**YOUR TASK:** Pictures excluded, reproduce exactly the lines below from the one with "Generate a Blender" through the one with "def atY(px, Y, z=0.0): return", both included.

**DATA ENTRIES:**
■ ■ ■ ■ ■ ■ ■

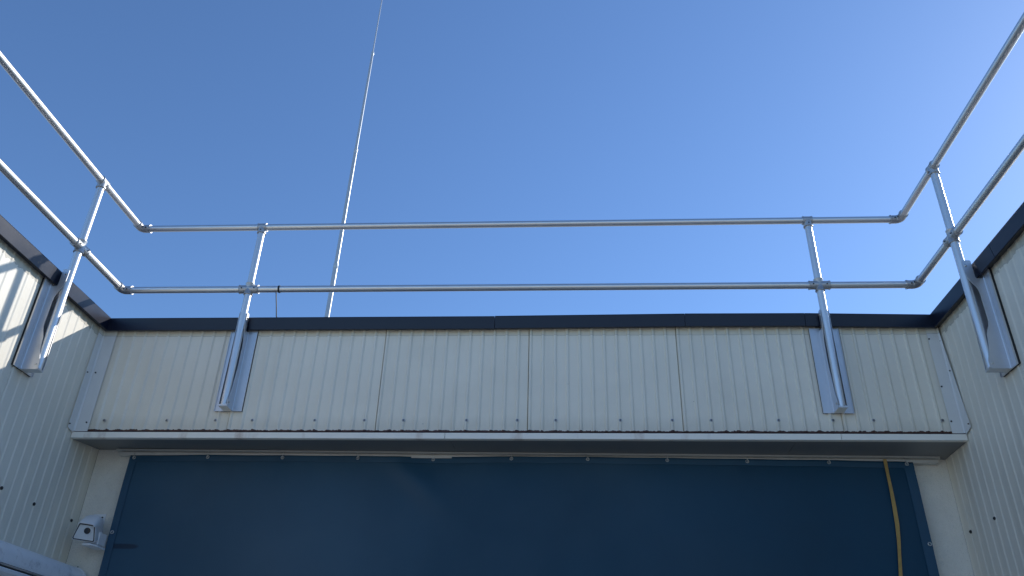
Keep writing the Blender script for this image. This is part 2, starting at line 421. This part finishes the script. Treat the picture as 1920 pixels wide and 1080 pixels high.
# ------------------------------------------------------------ curtain rail
YC = 5.235
cr = thing('curtain_rail', 'long grooved aluminium rail under the dark soffit carrying the blue curtain', 'curtain rail', (-0.4, YC, 1.72))
def rail_pts(x):
    t = (x+3.15)/5.56; z = 1.7385 + (1.7240-1.7385)*t + (0.002*math.sin(t*math.pi))
    y = YC
    return [Vector((x, y+a, z+b)) for a, b in ((0.055, 0.002), (0.020, 0.002), (0.020, -0.0015), (-0.004, -0.0025), (-0.006, -0.0085), (0.018, -0.0095), (0.018, -0.0150), (-0.010, -0.0160), (-0.012, -0.0255), (0.024, -0.0270), (0.024, -0.0345), (0.055, -0.0345))]
bm = bmesh.new(); prism(bm, rail_pts(-3.15), None, rail_pts(2.41)); finish(bm, 'rail_profile', M['rail'], cr, smooth=False)
def lip_pts(x):
    t = (x+3.15)/5.56; z = 1.7385 + (1.7240-1.7385)*t + (0.002*math.sin(t*math.pi))
    return [Vector((x, YC+a, z+b)) for a, b in ((0.050, -0.0352), (0.012, -0.0352), (0.004, -0.0372), (0.004, -0.056), (0.050, -0.056))]
bm = bmesh.new(); prism(bm, lip_pts(-3.13), None, lip_pts(2.40)); finish(bm, 'rail_lip', M['rail'], cr, smooth=False)
bm = bmesh.new(); box(bm, (2.411, YC-0.006, 1.694), (2.416, YC+0.05, 1.7235)); finish(bm, 'end_cap', M['rail'], cr, smooth=False)

# ------------------------------------------------------------ tarpaulin curtain
XA, XB = -3.0396, 2.2410
hooks = [(-3.0085, 1.6670), (-2.4834, 1.6747), (-1.9554, 1.6747), (-1.4306, 1.6748), (-0.9122, 1.6722), (-0.3796, 1.6789), (0.1323, 1.6790), (0.6584, 1.6756), (1.1807, 1.6723), (1.7059, 1.6692), (2.1994, 1.6623)]
def top_z(x):
    hs = hooks
    if x <= hs[0][0]: return hs[0][1]+0.014
    for (x0, z0), (x1, z1) in zip(hs, hs[1:]):
        if x0 <= x <= x1:
            t = (x-x0)/(x1-x0); return z0+(z1-z0)*t + 0.0150 - 0.003*4*t*(1-t)
    return hs[-1][1]+0.010
def tarp_y(x, z):
    d = max(0, 1.66-z)
    g1 = math.exp(-((x+1.15-0.9*d)**2)/0.010 - ((d-0.12)**2)/0.03)
    y = 0.010*math.sin(x*2.1+0.6)*min(1, d*1.5) + 0.006*math.sin(x*4.3+d*2.2)*min(1, d*2)
    y += 0.012*math.sin(1.7*d+0.5*x)*min(1, d)
    y -= 0.018*g1
    y += 0.005*math.sin(7.3*x+1.9*d*(1+0.3*math.sin(x)))*math.exp(-d*1.2)*min(1, d*6)
    y += 0.010*math.exp(-((x+1.0+0.9*d)**2)/0.05)*math.exp(-d*2.5)
    for hx, hz in hooks: y += 0.004*math.exp(-((x-hx)/0.05)**2 - (d/0.10)**2)
    return y
ct = thing('curtain', 'wide dark navy tarpaulin curtain hung on hooks below the overhang', 'curtain', (-0.4, YC, ZG+0.05))
NX, NZ = 220, 90
def tarp_x(t, z):
    d = max(0, 1.68-z); e = 0.006*d
    return (XA+0.006*d*0+0.0) + (XB-XA)*t + (t-0.5)*0.0*e
bm = bmesh.new(); rows = []
for j in range(NZ+1):
    row = []
    for i in range(NX+1):
        t = i/NX; x = XA+(XB-XA)*t; tz = top_z(x); s = (j/NZ)**1.4; z = tz + (ZG+0.06-tz)*s
        row.append(bm.verts.new((x, YC+tarp_y(x, z), z)))
    rows.append(row)
for j in range(NZ):
    for i in range(NX): bm.faces.new((rows[j][i], rows[j][i+1], rows[j+1][i+1], rows[j+1][i]))
sh = finish(bm, 'sheet', M['tarp'], ct, ang=80)
sm = sh.modifiers.new('thickness', 'SOLIDIFY'); sm.thickness = 0.0015; sm.offset = 1
# hems: doubled strips welded on the front
def strip(name, fa_, fb_, n, parent, m, th=0.002, off=0.0028):
    bm = bmesh.new(); F = []; B = []
    for i in range(n+1):
        t = i/n; ax, az = fa_(t); bx, bz = fb_(t)
        for Lst, dy in ((F, -off-th), (B, -off)):
            Lst.append((bm.verts.new((ax, YC+tarp_y(ax, az)+dy, az)), bm.verts.new((bx, YC+tarp_y(bx, bz)+dy, bz))))
    for i in range(n):
        bm.faces.new((F[i][0], F[i+1][0], F[i+1][1], F[i][1])); bm.faces.new((B[i][0], B[i][1], B[i+1][1], B[i+1][0]))
        bm.faces.new((F[i][0], B[i][0], B[i+1][0], F[i+1][0])); bm.faces.new((F[i][1], F[i+1][1], B[i+1][1], B[i][1]))
    bm.faces.new((F[0][0], F[0][1], B[0][1], B[0][0])); bm.faces.new((F[n][0], B[n][0], B[n][1], F[n][1]))
    return finish(bm, name, m, parent, ang=60)
hx = lambda t: XA+(XB-XA)*t
strip('hem', lambda t: (hx(t), top_z(hx(t))-0.012), lambda t: (hx(t), top_z(hx(t))-0.045), 200, ct, M['hem'])
zz = lambda t: 1.640 + (ZG+0.08-1.640)*t
strip('hem', lambda t: (XA+0.001, zz(t)), lambda t: (XA+0.050, zz(t)), 120, ct, M['hem'], off=0.003)
strip('hem', lambda t: (XB-0.062, zz(t)), lambda t: (XB-0.001, zz(t)), 120, ct, M['hem'], off=0.003)
def torus(bm, c, nrm, R_, r_, seg=20, s2=8, a0=0, a1=2*math.pi):
    nrm = Vector(nrm).normalized(); a = nrm.cross(Vector((0, 0, 1)) if abs(nrm.z) < .9 else Vector((1, 0, 0))).normalized(); b = nrm.cross(a)
    full = abs(a1-a0-2*math.pi) < 1e-6
    pts = [Vector(c)+(a*math.cos(a0+(a1-a0)*k/seg)+b*math.sin(a0+(a1-a0)*k/seg))*R_ for k in range(seg+1)]
    if full:
        rings = []
        for k in range(seg):
            d = (pts[k]-Vector(c)).normalized()
            rings.append([bm.verts.new(pts[k]+(d*math.cos(2*math.pi*q/s2)+nrm*math.sin(2*math.pi*q/s2))*r_) for q in range(s2)])
        for k in range(seg):
            for q in range(s2):
                bm.faces.new((rings[k][q], rings[(k+1) % seg][q], rings[(k+1) % seg][(q+1) % s2], rings[k][(q+1) % s2]))
    else: sweep(bm, pts, r_, s2)
for i, (x, z) in enumerate(hooks):
    y = YC + tarp_y(x, z) - 0.006
    bm = bmesh.new(); torus(bm, (x, y, z-0.004), (0, -1, 0.12), 0.0095, 0.0030)
    ey = finish(bm, 'eyelet', M['steel'], ct, ang=60)
    bm = bmesh.new(); q = random.uniform(-0.003, 0.003)
    pts = [(x+q, YC-0.004, z+0.032), (x+q, YC-0.010, z+0.022), (x+q*.5, y-0.006, z+0.012), (x+0.004, y-0.010, z+0.002), (x+0.002, y-0.008, z-0.007), (x-0.003, y-0.001, z-0.004)]
    sweep(bm, pts, 0.0021, 8); finish(bm, 'hook', M['steel'], ct, ang=60)
for x, z in ((-3.0197, 1.1535), (2.2240, 1.1490), (-3.0197, 0.62), (2.2240, 0.62), (-3.0197, 0.1), (2.2240, 0.1)):
    y = YC + tarp_y(x, z) - 0.007
    bm = bmesh.new(); torus(bm, (x, y, z), (0, -1, 0.05), 0.0095, 0.0032); finish(bm, 'eyelet', M['steel'], ct, ang=60)

# ------------------------------------------------------------ webbing strap
pl = [(2.0597, 1.6850), (2.0590, 1.5900), (2.0588, 1.4827), (2.0560, 1.3700), (2.0506, 1.2637), (2.0400, 1.1700), (2.0268, 1.0852), (2.0072, 0.9592), (1.985, 0.80), (1.97, 0.55), (1.965, 0.2), (1.97, -0.2), (1.975, -0.5)]
bm = bmesh.new(); W = 0.0112; prev = None
for i, (x, z) in enumerate(pl):
    x0, z0 = pl[max(i-1, 0)]; x1, z1 = pl[min(i+1, len(pl)-1)]
    d = Vector((x1-x0, 0, z1-z0)).normalized(); s = Vector((-d.z, 0, d.x)).normalized()
    tw = 0.004*math.sin(i*1.3); yy = YC - 0.018 - 0.012*min(1, max(0, 1.66-z))
    c = Vector((x, yy, z))
    cur = [bm.verts.new(c - s*W + Vector((0, -tw, 0))), bm.verts.new(c + s*W + Vector((0, tw, 0))), bm.verts.new(c + s*W + Vector((0, tw+0.002, 0))), bm.verts.new(c - s*W + Vector((0, -tw+0.002, 0)))]
    if prev:
        for k in range(4): bm.faces.new((prev[k], prev[(k+1) % 4], cur[(k+1) % 4], cur[k]))
    else: bm.faces.new(cur)
    prev = cur
bm.faces.new(prev[::-1])
sp = finish(bm, 'webbing_strap', M['strap'], ang=50)
tag(sp, 'narrow tan webbing strap hanging down the front of the navy curtain', 'strap')

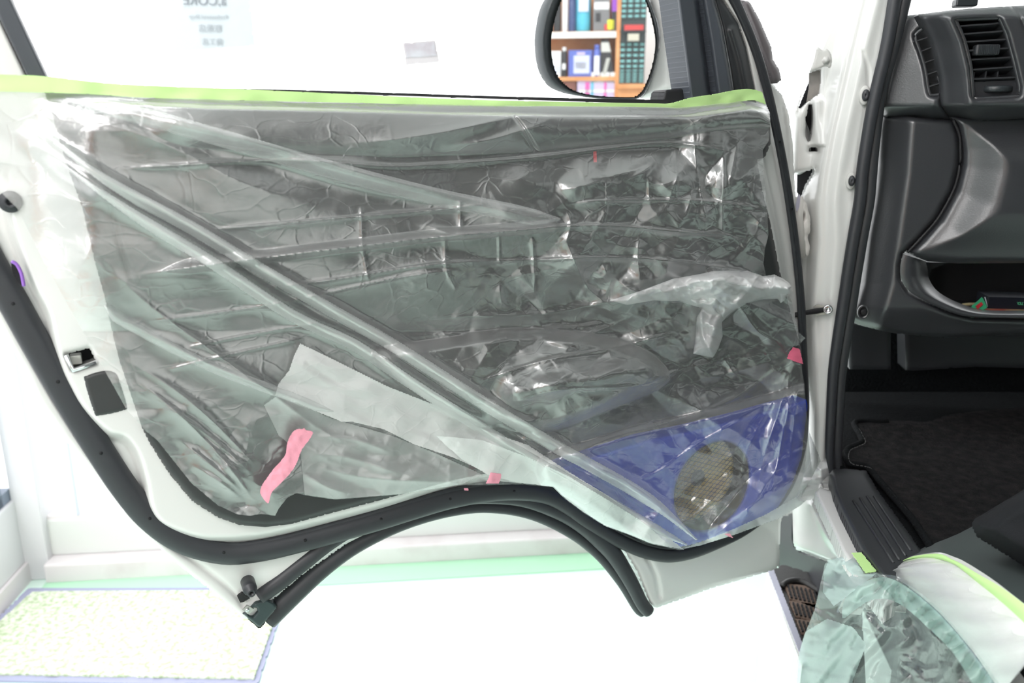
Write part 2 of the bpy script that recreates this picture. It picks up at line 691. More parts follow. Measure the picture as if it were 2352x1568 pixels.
def line_h(x, y, pts, amp, wa, wb=None, sharp=False, smooth_n=6, taper=0.0):
    """height of a fold along a line: wa px wide on the upper side, wb on the lower side; sharp gives a creased top; taper lets it die out towards its ends."""
    P = cr(pts, smooth_n)
    mg = 4 * max(wa, wb or wa)
    x0, y0 = P.min(0) - mg
    x1, y1 = P.max(0) + mg
    k = (x > x0) & (x < x1) & (y > y0) & (y < y1)
    out = np.zeros(x.shape)
    if not k.any():
        return out
    X, Y = x[k], y[k]
    best = np.full(X.shape, 1e18)
    sg = np.zeros(X.shape)
    ss = np.zeros(X.shape)
    ln_ = np.linalg.norm(np.diff(P, axis=0), axis=1)
    tot = ln_.sum()
    acc = 0.0
    for a, b, l in zip(P[:-1], P[1:], ln_):
        d = b - a
        t = np.clip(((X - a[0]) * d[0] + (Y - a[1]) * d[1]) / max(d @ d, 1e-9), 0, 1)
        dd = (X - a[0] - t * d[0]) ** 2 + (Y - a[1] - t * d[1]) ** 2
        kk = dd < best
        best = np.where(kk, dd, best)
        sg = np.where(kk, d[0] * (Y - a[1]) - d[1] * (X - a[0]), sg)
        ss = np.where(kk, (acc + t * l) / tot, ss)
        acc += l
    d = np.sqrt(best)
    wdt = np.where(sg < 0, wa, wb or wa)
    f = np.exp(-d / wdt) if sharp else np.exp(-(d / wdt) ** 2)
    if taper:
        e = np.clip(np.minimum(ss, 1 - ss) / taper, 0, 1)
        f = f * e * e * (3 - 2 * e)
    out[k] = amp * f
    return out


print('helpers ready')

# =================================================================== THE WORKSHOP
EX = np.array([1, .107, 0]) / math.hypot(1, .107)
EY = np.array([-.107, 1, 0]) / math.hypot(1, .107)
EZ = np.array([0, 0, 1.0])
C0 = np.array([-1.436, 2.145, 0])          # inner corner of the glazed front and the glazed side


def rb(name, x, y, z, sx, sy, sz, m, parent=None, kind=None, bevel=0):
    """box in room axes measured from the corner C0"""
    o = box(name, C0 + EX * x + EY * y + EZ * z, EX * sx, EY * sy, EZ * sz, m, parent, bevel)
    if kind:
        o['kind'] = kind
    return o


fl = rb('floor', -.3, -5.2, -.06, 6.0, 5.45, .06, FLOORM, kind='structure')
tag(fl, 'pale green glossy workshop floor')
gr = rb('ground', -8, -9, -.14, 22, 24, .07, mat('pale_paving', (.82, .83, .82), .8, bump=(20, .1)), kind='structure')
ce = rb('ceiling', -.3, -5.2, 2.9, 6.0, 5.5, .08, WALLW, kind='structure')
wb = rb('wall_back', -.3, -5.3, 0, 6.0, .1, 2.9, WALLW, kind='structure')
# glazed front: sill, kick rail, head, posts, panes
wf = rb('wall_front', .05, .02, 2.35, 5.6, .08, .6, WALLW, kind='structure')
rb('trim_1', .06, -.055, 0.0, 5.2, .15, .062, SILLM, kind='structure', bevel=.006)
tr2 = rb('trim_2', .06, .0, .062, 5.2, .06, .115, mat('grey_white_kick_rail', (.66, .68, .66), .6, bump=(50, .05)), kind='structure', bevel=.004)
rb('trim_3', .06, .004, .177, 5.2, .05, .012, SILLM, kind='structure')
w1 = rb('window_1', .06, .02, .189, 5.2, .012, 2.17, PANE2, kind='structure')
rb('window_frame', -.01, -.03, 0, .075, .09, 2.4, ALU, w1, bevel=.004)
rb('window_frame', .15, .0, .189, .006, .012, 2.15, MATS['pale_gasket'], w1)
rb('window_frame', 2.9, -.01, .1, .05, .05, 2.3, ALU, w1)
rb('window_frame', .0, -.02, 2.34, 5.3, .06, .06, ALU, w1)
rb('floor_falloff_strip', .06, -.15, 0, 5.2, .10, .004, mat('mint_floor_falloff', (.44, .74, .52), .4, bump=(30, .05)), kind='structure')  # darker mint strip: light falloff beside the front wall put into the floor colour
# glazed side
w2 = rb('window_2', -.04, -1.9, .30, .012, 1.85, 2.0, PANE2, kind='structure')
rb('window_frame', -.07, -1.9, .06, .07, 1.88, .20, ALU, w2, bevel=.004)
rb('window_frame', -.06, -1.9, .26, .05, 1.88, .035, GASK, w2)
rb('window_frame', -.06, -.10, .26, .05, .03, 2.1, GASK, w2)
rb('window_frame', -.06, -1.9, 2.3, .05, 1.88, .05, ALU, w2)
rb('trim_4', -.09, -1.9, 0, .10, 1.88, .06, SILLM, kind='structure')
rb('wall_left', -.12, -5.2, 0, .1, 3.3, 2.9, WALLW, kind='structure')
rb('wall_left', -.12, -1.9, 2.35, .1, 2.0, .6, WALLW, kind='structure')
rb('wall_right', 5.4, -5.2, 0, .1, 5.4, 2.9, WALLW, kind='structure')

# doormat
mt = thing('doormat', 'speckled green doormat with a lilac border lying inside the glass entrance', 'mat', (-1.0, 1.8, 0))
mpoly = np.array([(66, 1350), (666, 1347), (592, 1572), (-120, 1560), (-120, 1520)], float)
patch('border', mpoly, GROUND, MATB, mt, H=.006, step=10, skirt=.006)
inner = np.array([(74, 1357), (655, 1354), (583, 1556), (-100, 1544), (-100, 1515)], float)
patch('pile', inner, GROUND, PILE, mt, H=lambda x, y, s: .010 + .004 * vnoise(x / 6, y / 4, 3), step=4, skirt=.006)

# papers stuck to the shop glass
WG = Plane(C0 + EY * .018, -EY)


def paper(name, q, m, label):
    t_ = thing(name, label, 'poster', WG.at(*np.mean(q, 0)))
    patch('sheet', q, WG, m, t_, H=.002, step=6, skirt=.001)
    return t_


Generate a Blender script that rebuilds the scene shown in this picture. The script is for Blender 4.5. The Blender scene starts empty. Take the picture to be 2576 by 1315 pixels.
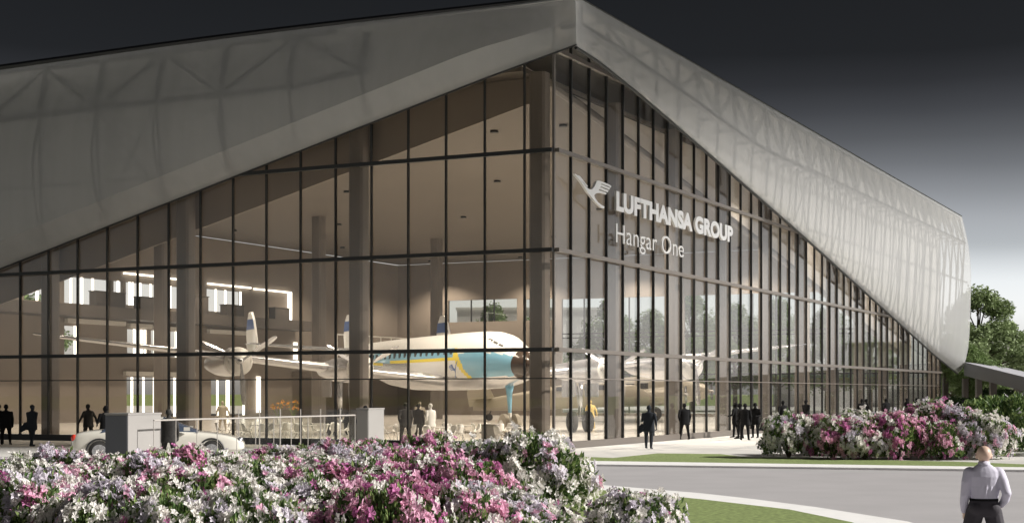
import bpy, math, random
from mathutils import Vector, Matrix, noise
random.seed(7)
S = bpy.context.scene
COL = S.collection
PI = math.pi
# ------------------------------------------------------------------ frames
C0 = Vector((1.68, 61.0, 0))                 # glass corner of the hangar
dR = Vector((.446, .895, 0)).normalized()    # along the long right-hand facade
nR = Vector((.895, -.446, 0)).normalized()   # outward from it
dL = -nR                                     # along the left facade
nL = -dR
def FR(s, o, z): p = C0 + dR*s + nR*o; return Vector((p.x, p.y, z))
def FL(t, o, z): p = C0 + dL*t + nL*o; return Vector((p.x, p.y, z))
def FI(x, y, z): return Vector((x, y, z))
def gpt(px, py, z=0.0):                      # plan position read off the survey picture
    Y = (2.3 - z)*3817/(py - 986.0)
    return Vector(((px-1288)/3817*Y, Y, z))
def atY(px, Y, z=0.0): return Vector(((px-1288)/3817*Y, Y, z))

# ------------------------------------------------------------------ materials
def nt(name):
    m = bpy.data.materials.new(name); m.use_nodes = True
    n = m.node_tree.nodes; n.clear()
    return m, n, m.node_tree.links
def mat(name, col, rough=.6, metal=0, spec=.5, nscale=0, namt=.15, bump=0, bscale=20, coat=0, coords='Object'):
    m, n, l = nt(name)
    out = n.new('ShaderNodeOutputMaterial'); b = n.new('ShaderNodeBsdfPrincipled')
    b.inputs['Base Color'].default_value = (*col, 1); b.inputs['Roughness'].default_value = rough
    b.inputs['Metallic'].default_value = metal; b.inputs['Specular IOR Level'].default_value = spec
    b.inputs['Coat Weight'].default_value = coat
    l.new(b.outputs[0], out.inputs[0])
    if nscale or bump:
        tc = n.new('ShaderNodeTexCoord')
    if nscale:
        t = n.new('ShaderNodeTexNoise'); t.inputs['Scale'].default_value = nscale; t.inputs['Detail'].default_value = 6
        l.new(tc.outputs[coords], t.inputs['Vector'])
        r = n.new('ShaderNodeMapRange'); r.inputs[1].default_value = .3; r.inputs[2].default_value = .7
        r.inputs[3].default_value = 1-namt; r.inputs[4].default_value = 1+namt
        l.new(t.outputs['Fac'], r.inputs[0])
        v = n.new('ShaderNodeVectorMath'); v.operation = 'SCALE'; v.inputs[0].default_value = col
        l.new(r.outputs[0], v.inputs['Scale']); l.new(v.outputs[0], b.inputs['Base Color'])
    if bump:
        t2 = n.new('ShaderNodeTexNoise'); t2.inputs['Scale'].default_value = bscale; t2.inputs['Detail'].default_value = 4
        l.new(tc.outputs[coords], t2.inputs['Vector'])
        bp = n.new('ShaderNodeBump'); bp.inputs['Strength'].default_value = bump; bp.inputs['Distance'].default_value = .02
        l.new(t2.outputs['Fac'], bp.inputs['Height']); l.new(bp.outputs[0], b.inputs['Normal'])
    return m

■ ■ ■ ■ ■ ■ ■

**FINAL RESULT:**
Generate a Blender script that rebuilds the scene shown in this picture. The script is for Blender 4.5. The Blender scene starts empty. Take the picture to be 2576 by 1315 pixels.
import bpy, math, random
from mathutils import Vector, Matrix, noise
random.seed(7)
S = bpy.context.scene
COL = S.collection
PI = math.pi
# ------------------------------------------------------------------ frames
C0 = Vector((1.68, 61.0, 0))                 # glass corner of the hangar
dR = Vector((.446, .895, 0)).normalized()    # along the long right-hand facade
nR = Vector((.895, -.446, 0)).normalized()   # outward from it
dL = -nR                                     # along the left facade
nL = -dR
def FR(s, o, z): p = C0 + dR*s + nR*o; return Vector((p.x, p.y, z))
def FL(t, o, z): p = C0 + dL*t + nL*o; return Vector((p.x, p.y, z))
def FI(x, y, z): return Vector((x, y, z))
def gpt(px, py, z=0.0):                      # plan position read off the survey picture
    Y = (2.3 - z)*3817/(py - 986.0)
    return Vector(((px-1288)/3817*Y, Y, z))
def atY(px, Y, z=0.0): return Vector(((px-1288)/3817*Y, Y, z))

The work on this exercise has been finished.